Dealing with the haters

Whether they win, lose or draw, fighters will always come under criticism from one section or another of the viewing public. And thanks to the internet and social media, fans these days have greater access to the athletes than ever before. But sometimes that added access, and criticism, can leave the fighters’ partners feeling a little vexed, to say the least. 

Jade Boetsch explains: “I used to read the comments online and see what people had to say before and after fights, and people can be extremely rude. I had to tell myself that these people don’t know Tim, they don’t know how hard he is training and what they are saying has no effect on our lives, but it would still eat away at me sometimes.

“Before Tim fought Okami I remember reading something a guy wrote about how they had to give Okami a tin can to kick around in his home country because they had such poor training facilities, and that’s why he’d been picked as Tim’s next opponent. I was so wound up I made up a username so I could reply. Honestly, I don’t even remember what I wrote but I was just that fired up.” 

But sometimes the criticism and jibes aren’t aimed at just the fighters. 

Jade recalls: “I remember one time how my friend told me about a comment a lovely fan wrote about me after I’d appeared on the Countdown show ahead of UFC 149. I just talked a little bit about how we met and how Tim got started in the sport, and I walked them through what I was doing during the Okami fight. I talked normally, smiled and was just being myself, but someone wrote under the YouTube interview, ‘Tim Boetsch’s wife seems like such a t**t.’

“I just don’t get it. Why are people so mean? I didn’t kick a puppy or speak rudely or mean, in fact, maybe if I had they’d have liked me,” she says with a laugh.

And the abuse from fans can increase when a fighter is opinionated and not afraid to speak their mind. Take welterweight Ben Askren, for example, who over the years has verbally taken fans, opponents and even promotions to task on numerous occasions. And while that attitude has been praised by some, even more have been quick to criticize.

Amy, his wife, has seen what many of the fans have had to say about her husband, and she admits she’s only recently learned how to deal with it

“At first I was probably too sensitive to things I’d read in articles or on social media,” she says. “Ben is a pretty polarizing athlete, so people either love him or they hate him. It took me a little while to realize that what strangers say doesn’t mean a thing; how the attention, positive or negative, doesn’t really affect our family at all.

“I don’t really read forums anymore, but I know people talk about how cocky Ben is. As a competitor, Ben is pretty cocky, but if you met him outside the sporting arena, you would think he is incredibly humble.”


Dream lovers

Given the arduous and sometimes lonely lives MMA wives often have to lead, and when you take into account how resilient and resourceful they have to be due to the lack of a regular wage coming in, you might think most would be clamoring for their husbands to have opted for a more lucrative, and safer, career.

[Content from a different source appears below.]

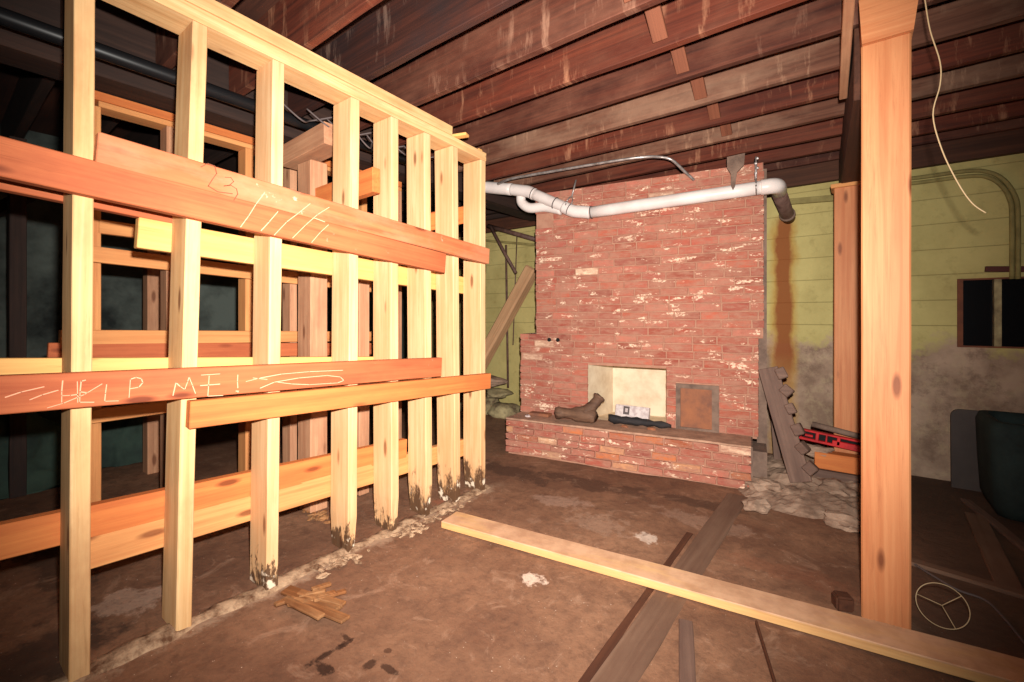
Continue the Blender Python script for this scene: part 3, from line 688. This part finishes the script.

And yet regarding the four FO spoke with, nothing could be further from the truth. And the reason? Well, perhaps Coleen Brown best sums it up when she says: “As hard as it is with Matt traveling all the time for his career, I get to watch the man I love with all my heart living out his dream. He’s so close to achieving his ultimate goal and it’s really awesome for me and the twins to watch and be a part of that.” 



A WIFE’S DAILY ROUTINE

If one thing has become clear while talking to the wives of MMA fighters it’s that their workload can double when their husbands are away in fight camp. And one woman who remembers it well is Teressa Stann, the wife of former UFC middleweight Brian. 

Even though he has now retired, Teressa can still vividly recall how she had to organize her day meticulously just to keep the homestead running.

11:30PM

“We had our third child in September 2013, so I can only imagine how difficult it would be if Brian was still fighting. But when he was competing this was the latest I’d stay up, and I’d still lay there adding reminders to my calendar for the following day.”

6:15AM

“This is when I’d wake to start breakfast for my eldest, Alex, and get her ready for kindergarten. I am a morning person so waking up early doesn’t bother me it’s just getting to bed so late that I had trouble with! Alex would go off to school on the bus at 7:00am, and then I’d head inside to start emptying the dishwasher and start the laundry. I’d quickly try and wash my face and put some make-up on before the day really started.”

8:00AM

“I’d start to get my youngest at the time, DeAnna, ready for preschool. I’d pack some gym clothes, check the refrigerator and pantry to see what items I needed at the grocery store, gather my lists, letters that needed to be mailed and head out the door. After I took DeAnna to preschool I’d swing by the gym for a 45-minute workout. I still try to work out three to four times a week. It has always kept me focused mentally.”

9:00AM

“I’d run to the store to get the items I needed for dinner and start cooking it around 12 noon. On most days I’d try and start dinner early because after school I’d be running the girls around to their activities. In between, I’d be doing work for the Lou Ruspi, Jr Foundation I run with my twin sister, Karla Farina. It’s a suicide prevention and mental health awareness organization.”

1:00PM

“I’d head off to collect DeAnna at preschool, and then make sure I was home for when Alex got off the school bus at 2.30pm. The girls would change and have a snack before we went off to soccer practice or gymnastics. After returning, it was homework, dinner, baths, with house work in between, and then answer a few emails.”

8:30PM

“It was at this time that our salt water fish needed to get fed – and the cat. I would clean up from dinner and then make the girls’ lunches for school the following day. I’d then do some work for the foundation.”

11:00PM

“I’d take a quick shower and then get to bed, all to get ready to start again the next day!”